One way to shift the narrative? Invest in women’s adventure films, big-time. It’s only in the past few years that any such thing has existed.

In addition to No Man’s Land, there’s also the two-year-old Women’s Sports Film Festival (WSFF) in Oakland, California. Susan Sullivan and Jennifer Matt launched the festival last year, operating under the adage “if she can see it, she can be it.” Now in their second year, the duo have raised more than $27,000 in a Kickstarter campaign for the three-day festival that will show seven feature-length sports films and 16 shorts, all starring women.

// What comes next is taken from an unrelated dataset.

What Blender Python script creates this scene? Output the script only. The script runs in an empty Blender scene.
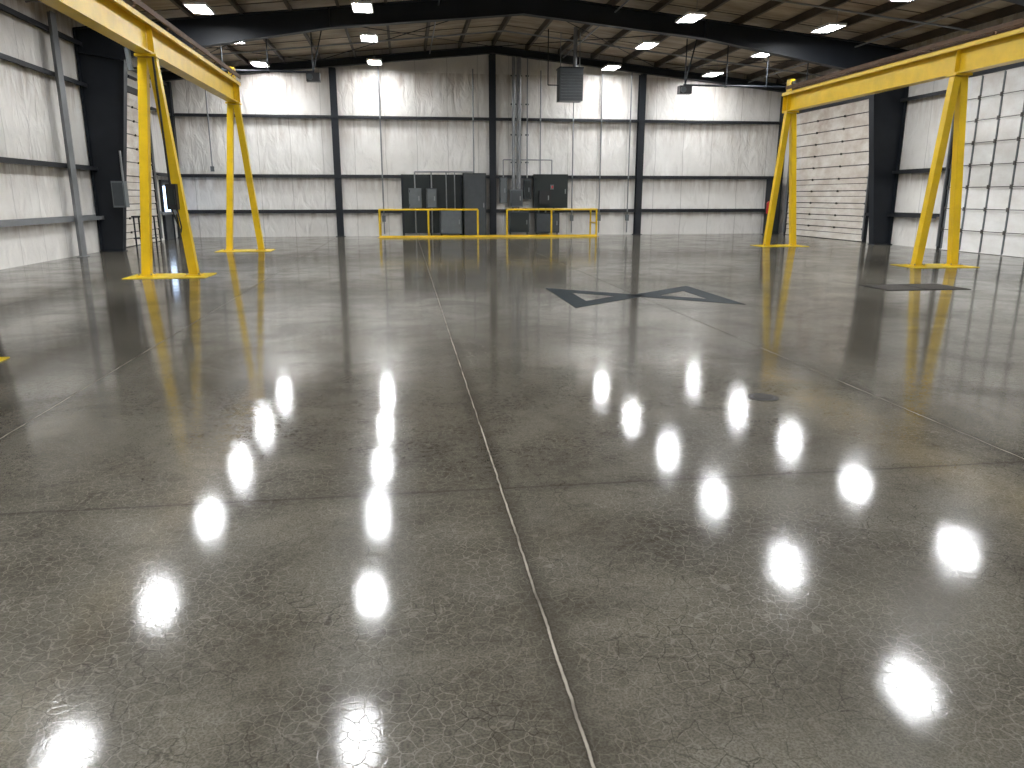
import bpy, math, random
from mathutils import Vector, Matrix
random.seed(4)
S=bpy.context.scene
try:
    S.view_settings.view_transform='Standard'
    S.view_settings.look='None'
    S.view_settings.exposure=0.0
except Exception as e: print(e)

# ---------------------------------------------------------------- node helpers
class N:
    def __init__(s,name):
        s.m=bpy.data.materials.new(name); s.m.use_nodes=True
        s.t=s.m.node_tree; s.n=s.t.nodes; s.l=s.t.links
        s.b=s.n['Principled BSDF']
    def new(s,t,**k):
        a=s.n.new(t)
        for kk,v in k.items(): setattr(a,kk,v)
        return a
    def link(s,a,b): s.l.new(a,b)
    def inp(s,sock,v):
        if v is None: return
        if hasattr(v,'is_linked') or isinstance(v,bpy.types.NodeSocket): s.link(v,sock)
        else: sock.default_value=v
    def math(s,op,a,b=None,c=None,clamp=False):
        x=s.new('ShaderNodeMath',operation=op); x.use_clamp=clamp
        s.inp(x.inputs[0],a)
        if b is not None: s.inp(x.inputs[1],b)
        if c is not None: s.inp(x.inputs[2],c)
        return x.outputs[0]
    def coords(s):
        c=s.new('ShaderNodeTexCoord'); sp=s.new('ShaderNodeSeparateXYZ')
        s.link(c.outputs['Object'],sp.inputs[0]); return c.outputs['Object'],sp.outputs
    def comb(s,x,y,z):
        c=s.new('ShaderNodeCombineXYZ'); s.inp(c.inputs[0],x); s.inp(c.inputs[1],y); s.inp(c.inputs[2],z); return c.outputs[0]
    def noise(s,vec,scale,detail=4,rough=.55,dist=0):
        x=s.new('ShaderNodeTexNoise'); s.inp(x.inputs['Vector'],vec); x.inputs['Scale'].default_value=scale
        x.inputs['Detail'].default_value=detail; x.inputs['Roughness'].default_value=rough; x.inputs['Distortion'].default_value=dist
        return x.outputs[0]
    def mr(s,v,a,b,c=0.,d=1.,smooth=False):
        x=s.new('ShaderNodeMapRange'); x.clamp=True
        if smooth: x.interpolation_type='SMOOTHSTEP'
        s.inp(x.inputs[0],v)
        for i,q in zip((1,2,3,4),(a,b,c,d)): s.inp(x.inputs[i],q)
        return x.outputs[0]
    def mix(s,f,a,b,mode='MIX'):
        x=s.new('ShaderNodeMix',data_type='RGBA',blend_type=mode)
        s.inp(x.inputs[0],f)
        s.inp(x.inputs[6],a if not isinstance(a,tuple) else (*a,1)[:4])
        s.inp(x.inputs[7],b if not isinstance(b,tuple) else (*b,1)[:4])
        return x.outputs[2]
    def bump(s,h,strength,dist=.01):
        x=s.new('ShaderNodeBump'); s.inp(x.inputs['Height'],h); x.inputs['Strength'].default_value=strength
        x.inputs['Distance'].default_value=dist; s.link(x.outputs[0],s.b.inputs['Normal']); return x
    def set(s,k,v): s.inp(s.b.inputs[k],v if not (isinstance(v,tuple) and len(v)==3) else (*v,1))

def simple(name,col,rough=.5,metal=0.,var=.25,scale=3.,dirt=None,spec=.5):
    n=N(name); v,_=n.coords()
    f=n.mr(n.noise(v,scale,5,.6),.35,.7)
    d=tuple(c*(1-var) for c in col) if dirt is None else dirt
    n.set('Base Color',n.mix(f,col,d)); n.set('Roughness',rough); n.set('Metallic',metal)
    n.b.inputs['Specular IOR Level'].default_value=spec
    return n.m

M={}
M['yellow']=simple('yellow_paint',(.74,.49,.006),.35,0,.18,2.5)
M['yellow_floor']=simple('yellow_floor_paint',(.74,.54,.015),.4,0,.3,8,None,.25)
M['steel']=simple('dark_primer_steel',(.010,.013,.018),.5,0,.3,2,None,.3)
M['rail']=simple('rusty_rail_steel',(.10,.05,.02),.6,.3,.5,4)
M['girt']=simple('grey_girt_steel',(.024,.026,.030),.5,.1,.3,2,None,.3)
M['girt_light']=simple('galvanised_girt_steel',(.22,.23,.24),.45,.3,.2,2)
M['purlin']=simple('purlin_steel',(.07,.052,.034),.6,0,.5,2)
M['panelgreen']=simple('dark_green_enamel',(.019,.025,.024),.4,0,.2,2,None,.3)
M['boxgrey']=simple('grey_box_enamel',(.042,.050,.055),.4,0,.2,5)
M['boxgrey2']=simple('light_grey_box_enamel',(.11,.125,.13),.4,0,.2,5)
M['black']=simple('black_rubber',(.008,.008,.009),.5,0,.2,5)
M['conduit']=simple('galvanised_conduit',(.26,.27,.28),.35,.6,.2,5)
M['white']=simple('white_enamel',(.7,.7,.68),.4,0,.1,3)
M['red']=simple('red_enamel',(.45,.02,.015),.35,0,.2,5)
M['logo']=simple('slate_floor_paint',(.022,.030,.034),.6,0,.35,6,None,.04)
M['hinge']=simple('door_hardware_steel',(.07,.065,.06),.5,.3,.3,5)
M['plate']=simple('steel_cover_plate',(.038,.034,.029),.6,0,.4,4,None,.10)
M['frame']=simple('pit_frame_steel',(.010,.010,.010),.6,0,.4,4,None,.05)

def emit(name,col,st):
    n=N(name); n.set('Base Color',(.8,.8,.8)); n.set('Emission Color',col); n.b.inputs['Emission Strength'].default_value=st; return n.m
M['lamp']=emit('led_lens',(.965,.98,1.0),130)
M['glow_pane']=emit('added_blue_glow_pane',(.50,.68,1.0),4)  # added emitter, stands in for bluish daylight at the left corner

# wall vinyl insulation
def wallmat(name,warm=1.0):
    n=N(name); v,o=n.coords()
    u=n.math('ADD',o[0],o[1]); z=o[2]
    vs=n.comb(n.math('MULTIPLY',u,2.6),n.math('MULTIPLY',z,.35),0.)
    streak=n.noise(vs,1.3,5,.62)
    big=n.noise(v,.35,4,.6)
    base=n.mix(n.mr(big,.35,.65),(.76,.745,.715),(.62,.60,.565))
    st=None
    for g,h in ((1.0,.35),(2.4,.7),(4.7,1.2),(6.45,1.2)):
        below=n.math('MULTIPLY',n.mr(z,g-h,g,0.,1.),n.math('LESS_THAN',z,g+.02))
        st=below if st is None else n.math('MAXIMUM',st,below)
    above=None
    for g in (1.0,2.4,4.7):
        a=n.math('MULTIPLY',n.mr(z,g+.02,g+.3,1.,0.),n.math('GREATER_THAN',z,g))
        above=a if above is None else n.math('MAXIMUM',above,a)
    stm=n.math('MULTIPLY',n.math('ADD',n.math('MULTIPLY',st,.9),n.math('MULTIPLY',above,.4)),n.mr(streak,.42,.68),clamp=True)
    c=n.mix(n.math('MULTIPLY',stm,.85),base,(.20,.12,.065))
    c=n.mix(n.math('MULTIPLY',n.mr(z,4.2,6.8),.34),c,(.33,.27,.22))
    fr=n.math('FRACT',n.math('DIVIDE',n.math('ADD',u,n.math('MULTIPLY',n.noise(v,1.1,2),.10)),1.27))
    seam=n.math('LESS_THAN',n.math('ABSOLUTE',n.math('SUBTRACT',fr,.5)),.012)
    c=n.mix(n.math('MULTIPLY',seam,.4),c,(.22,.20,.18))
    n.set('Base Color',c); n.set('Roughness',.38)
    w=n.noise(n.comb(n.math('MULTIPLY',u,1.8),n.math('MULTIPLY',z,.8),0.),1.6,3,.5,.6)
    pill=n.math('SINE',n.math('MULTIPLY',fr,6.283))
    n.bump(n.math('ADD',n.math('MULTIPLY',w,1.2),n.math('MULTIPLY',pill,.2)),.6,.11)
    return n.m
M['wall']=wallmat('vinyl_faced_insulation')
def ceilmat():
    n=N('stained_roof_insulation'); v,o=n.coords()
    f=n.mr(n.noise(n.comb(n.math('MULTIPLY',o[0],.5),n.math('MULTIPLY',o[1],1.2),0.),1.0,5,.6),.35,.68)
    c=n.mix(f,(.48,.405,.30),(.23,.17,.105))
    fr=n.math('FRACT',n.math('DIVIDE',o[1],1.27))
    c=n.mix(n.math('MULTIPLY',n.math('LESS_THAN',fr,.05),.5),c,(.08,.05,.03))
    n.set('Base Color',c); n.set('Roughness',.7)
    return n.m
M['ceil']=ceilmat()
def doormat(name,a,b,stain):
    n=N(name); v,o=n.coords()
    s=n.noise(n.comb(n.math('MULTIPLY',o[1],1.2),n.math('MULTIPLY',o[2],2.5),o[0]),1.2,5,.65)
    c=n.mix(n.mr(s,.35,.65),a,b)
    f=n.math('MULTIPLY',n.mr(n.noise(v,1.1,5,.7),.42,.7),n.mr(o[2],1.,5.5,.15,1.))
    c=n.mix(n.math('MULTIPLY',f,stain),c,(.24,.12,.05))
    n.set('Base Color',c); n.set('Roughness',.45); return n.m
M['door_w']=doormat('white_steel_door',(.74,.74,.72),(.64,.63,.60),.35)
M['door_d']=doormat('weathered_steel_door',(.68,.65,.60),(.54,.49,.42),.65)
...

Sullivan and Matt, who are business and life partners, frequent other sports film festivals to scout for women-focused films. “We usually only have to go to like three of the movies that are shown out of hundreds,” says Matt. “Such a small percentage of films have a woman in the lead.”

It’s not just the amount of coverage but also how women athletes are portrayed that Weinhold, Sullivan, and Matt want to change. You don’t have to dig deep to find examples of sexism in outdoor media. In a recent unsubtle example, surfing apparel company Billabong sparked outrage when it ran side-by-side advertisements for its men’s and women’s clothing lines. The men’s ad featured an airborne male surfer shredding waves, while the women’s ad featured a woman laying on the sand in a bikini, back arched, head thrown back.

The way we talk about women athletes has gotten better in the past quarter century, but not much. A study published in September found that coverage of women’s sports has shifted from predominantly “overtly denigrating” to “ostensibly respectful but lackluster.” Cheryl Cooky, an associate professor of American studies at Purdue University, is part of the research team behind the study that has been surveying Los Angeles–based TV sports coverage since 1989. “The sexualization of women athletes was highly prevalent” during the first ten years of the study, Cooky says. Now, she says, while commentators are rarely as sexual in their description, clips from women’s sporting events are of lower production value and discussed in terms that her team coined “gender-bland sexism.” Commentators describe women’s sports in a monotone delivery style, a sharp contrast to the fast-paced action-laden language used to described men’s sports, she says.

Weinhold points out another problem: even when films do feature women athletes, the storyline often revolves around the woman overcoming a major obstacle. “It’s always I was bullied as a kid and then I found running,” Weinhold says. “There’s no inherent I belong here.”

The films at No Man’s Land and WSFF don’t stick to just one narrative. They show women getting dirty, goofing off, owning their talents, aging, and going hard in lucha libre wrestling matches. We could use a lot more of this female power and joy and grit, even if it’s just in sport and adventure films. Ultimately, how we treat women athletes reflects how we treat women. “When you see women athletes participating and being successful at the highest level of competition,” says Kane, “that has an enormous impact on not only how we see women athletes, but how we see women in general.”